Some art historians have suggested that the subject is Velázquez's brother-in-law Alonso Cano, which would date it to Cano's visit to Madrid in 1658, but most agree it depicts Juan Martínez Montañés based on the resemblance to other identified portraits. On that basis, this portrait was probably painted while its subject called on Velázquez during his visit to Madrid between June 1635 and January 1636. The painting measures 109 cm × 88 cm (43 in × 35 in).

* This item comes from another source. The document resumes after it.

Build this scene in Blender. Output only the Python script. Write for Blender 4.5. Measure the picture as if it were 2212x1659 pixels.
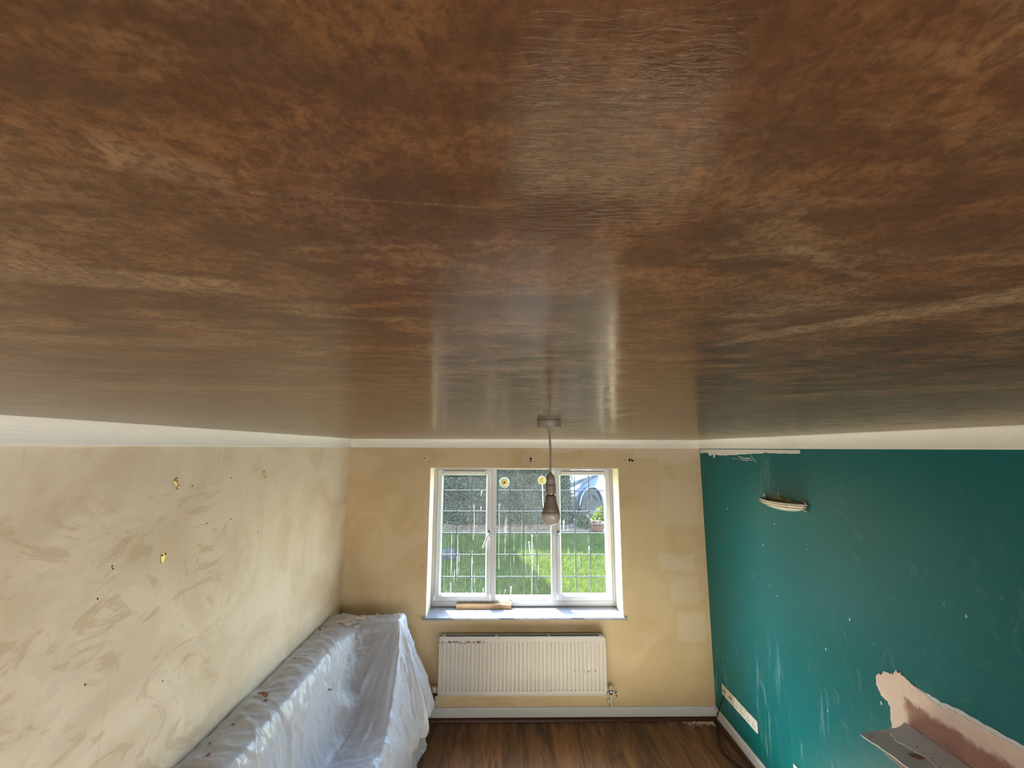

Montañés was called to the Spanish royal court in Madrid in 1635 to make a clay bust of Philip IV of Spain as the modello for the Florentine sculptor Pietro Tacca to make a bronze equestrian statue of Philip which is now in the Plaza de Oriente in Madrid. The portrait shows the sculptor working on the bust of the king, shaping the clay with a stick, although the painting is unfinished and the bust is only shown in outline. At a time when artists were often seen as craftsman, Velázquez enhances the sculptor's social status by depicting him in formal black dress with white collar and cuffs, like a nobleman.
Like Cano and Velázquez, Montañés lived and worked in Seville, but he was from the previous artistic generation: at the time of the portrait, Velázquez was 36, but Montañés was 67. Montañés was well known to Velázquez, as Velázquez's master and father-in-law, Francisco Pacheco, had painted many sculptures made by Montañés.